Jesus was not crucified because He was a good man; He was crucified because He claimed to be God. Unlike many of His current apologists, Jesus’ Jewish antagonists understood quite well what Jesus claimed about Himself. Christians worship Jesus as very God in human flesh. If He is not God, our practise is in grave error, and we are guilty of perpetuating a gross deception. However, since the Word of God presents Him as very God, and since He presented Himself as God, then we sin grievously against Him if we fail to receive Him as God.

The text before us records Jesus’ own words concerning His eternal nature. Both Christians and non-Christians will benefit from reviewing His words. Surely His Words will encourage us in our faith and give us strength in the face of a fallen world to stand firm in the Faith. Undoubtedly, His teaching will rebuke our timid response to the denial of those who denigrate Him as God. Above all, knowing the Saviour more completely will glorify His Name.

*The Setting for the Account* — It seems that every time Jesus spoke, there was a religious “Truth Squad” present that attempted to discredit whatever He said. This time was no different. This encounter took place during the Feast of Booths. In earlier sermons we explored two earlier pronouncements Jesus made during this Festival that was observed near the end of His ministry.[2] Following these statements concerning His Person and His ministry, Jesus taught those present of the freedom that is found in knowing Him. The “Truth Squad” took exception to His teaching and accused Him of being born as result of an immoral relationship [*John 8:41*].

Jesus responded, not with vitriol and vituperation, but with reason. He exposed their ignorance concerning His words because of their lack of relationship to the True and Living God [*John 8:42-45*]; and He exposed their inability to demonstrate that He was either imprecise or errant [*John** 8:46*]. Above all, their failure to heed His words was because they had no vital relationship to the Father of Lights [*John** 8:47*]. Jesus spoke a significant truth when He said, “Whoever is of God hears the words of God” [*John** 8:47a*].

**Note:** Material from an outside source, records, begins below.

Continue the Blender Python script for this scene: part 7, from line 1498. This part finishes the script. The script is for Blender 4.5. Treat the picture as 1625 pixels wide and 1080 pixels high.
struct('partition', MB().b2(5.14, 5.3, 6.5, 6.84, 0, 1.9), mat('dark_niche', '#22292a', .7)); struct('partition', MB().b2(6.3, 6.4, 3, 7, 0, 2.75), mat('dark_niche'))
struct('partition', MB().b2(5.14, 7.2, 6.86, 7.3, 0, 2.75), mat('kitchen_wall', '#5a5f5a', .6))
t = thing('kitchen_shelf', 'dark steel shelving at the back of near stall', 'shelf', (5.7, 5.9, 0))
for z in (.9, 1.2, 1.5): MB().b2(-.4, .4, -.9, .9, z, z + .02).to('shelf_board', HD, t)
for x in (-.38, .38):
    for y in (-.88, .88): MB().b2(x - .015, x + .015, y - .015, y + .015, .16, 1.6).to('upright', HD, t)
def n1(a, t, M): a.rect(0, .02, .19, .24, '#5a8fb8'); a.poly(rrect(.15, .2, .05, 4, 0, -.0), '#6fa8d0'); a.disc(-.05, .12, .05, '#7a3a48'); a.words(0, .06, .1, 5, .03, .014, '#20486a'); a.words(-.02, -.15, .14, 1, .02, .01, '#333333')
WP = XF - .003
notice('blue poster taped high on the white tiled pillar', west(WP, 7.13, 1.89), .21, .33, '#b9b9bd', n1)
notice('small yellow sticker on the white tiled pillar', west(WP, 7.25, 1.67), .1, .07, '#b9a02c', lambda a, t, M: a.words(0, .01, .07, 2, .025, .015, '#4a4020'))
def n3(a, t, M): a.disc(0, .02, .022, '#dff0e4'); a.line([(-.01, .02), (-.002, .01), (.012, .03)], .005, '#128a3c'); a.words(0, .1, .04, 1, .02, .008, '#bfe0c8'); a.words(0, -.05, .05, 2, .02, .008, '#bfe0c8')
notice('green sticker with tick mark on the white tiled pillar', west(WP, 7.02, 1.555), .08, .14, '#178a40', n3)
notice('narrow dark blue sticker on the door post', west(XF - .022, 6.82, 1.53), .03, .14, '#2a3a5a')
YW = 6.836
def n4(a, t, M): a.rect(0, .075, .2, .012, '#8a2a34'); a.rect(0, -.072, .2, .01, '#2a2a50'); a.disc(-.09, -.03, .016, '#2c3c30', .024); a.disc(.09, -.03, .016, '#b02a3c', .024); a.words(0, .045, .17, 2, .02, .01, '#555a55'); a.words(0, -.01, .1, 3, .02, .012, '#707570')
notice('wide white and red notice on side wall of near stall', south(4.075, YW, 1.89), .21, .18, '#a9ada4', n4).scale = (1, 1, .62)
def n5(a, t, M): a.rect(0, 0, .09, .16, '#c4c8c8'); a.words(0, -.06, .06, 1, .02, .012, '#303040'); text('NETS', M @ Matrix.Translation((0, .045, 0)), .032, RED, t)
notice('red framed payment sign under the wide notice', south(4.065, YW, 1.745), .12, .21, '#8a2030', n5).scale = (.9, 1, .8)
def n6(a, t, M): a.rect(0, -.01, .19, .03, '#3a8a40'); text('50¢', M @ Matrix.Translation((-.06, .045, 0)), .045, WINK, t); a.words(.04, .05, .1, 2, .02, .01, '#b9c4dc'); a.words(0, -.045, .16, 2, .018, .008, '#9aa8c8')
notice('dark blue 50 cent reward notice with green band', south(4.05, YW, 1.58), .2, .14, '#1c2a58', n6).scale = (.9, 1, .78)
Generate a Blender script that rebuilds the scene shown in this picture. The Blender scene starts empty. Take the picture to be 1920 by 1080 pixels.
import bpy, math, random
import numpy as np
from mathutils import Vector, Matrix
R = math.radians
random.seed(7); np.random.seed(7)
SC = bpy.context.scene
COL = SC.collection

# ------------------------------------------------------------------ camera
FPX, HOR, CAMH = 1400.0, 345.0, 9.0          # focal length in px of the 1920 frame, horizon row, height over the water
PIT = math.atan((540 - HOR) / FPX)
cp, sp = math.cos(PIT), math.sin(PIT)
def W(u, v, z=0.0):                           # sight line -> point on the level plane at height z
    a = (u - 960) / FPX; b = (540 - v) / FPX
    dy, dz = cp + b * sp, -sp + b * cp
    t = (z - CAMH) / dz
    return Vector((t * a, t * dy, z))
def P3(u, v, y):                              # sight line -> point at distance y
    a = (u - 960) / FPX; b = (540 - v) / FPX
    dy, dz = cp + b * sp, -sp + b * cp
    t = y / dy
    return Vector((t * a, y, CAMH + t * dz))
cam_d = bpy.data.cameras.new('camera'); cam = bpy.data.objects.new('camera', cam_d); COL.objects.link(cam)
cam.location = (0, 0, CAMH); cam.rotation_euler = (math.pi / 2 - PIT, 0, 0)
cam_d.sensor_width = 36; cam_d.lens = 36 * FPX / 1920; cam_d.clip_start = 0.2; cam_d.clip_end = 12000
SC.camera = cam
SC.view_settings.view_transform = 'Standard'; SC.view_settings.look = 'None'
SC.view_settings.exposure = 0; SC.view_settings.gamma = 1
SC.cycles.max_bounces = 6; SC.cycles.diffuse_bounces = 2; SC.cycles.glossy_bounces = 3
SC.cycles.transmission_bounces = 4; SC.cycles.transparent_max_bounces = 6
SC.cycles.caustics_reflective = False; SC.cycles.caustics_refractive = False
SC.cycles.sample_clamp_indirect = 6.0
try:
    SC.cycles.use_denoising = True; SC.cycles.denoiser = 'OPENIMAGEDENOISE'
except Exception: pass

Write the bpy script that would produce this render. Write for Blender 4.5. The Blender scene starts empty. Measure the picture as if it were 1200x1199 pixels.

That day was now drawing to a close; the Master was still in the Temple. It seems reasonable to conclude that He was still in the Treasury. He had been teaching the crowds, and it is almost certain that many present had deliberately elected to linger in the Treasury because they wanted to hear what this Galilean would say. Some were undoubtedly curious, but others sought to know what was pleasing to the Lord, and therefore they wanted to hear what Jesus might say. When the “Truth Squad” increased the level of invective, and Jesus failed to rise to the bait, rather than driving people away, we can imagine that many were drawn to hear Him.

Whenever Jesus spoke, those who heard were not permitted the luxury of remaining neutral. Either they were stirred by the majestic glory unveiled in His words, or they were repelled by because He exposed their perfidy. In a similar manner, whenever His Word is declared in purity and power today, people are compelled to make a choice to either accept what is said as truth, or to reject it as unsuitable—too difficult or inconvenient—for their lives. Neutrality is not an option when the Word of the Lord is delivered.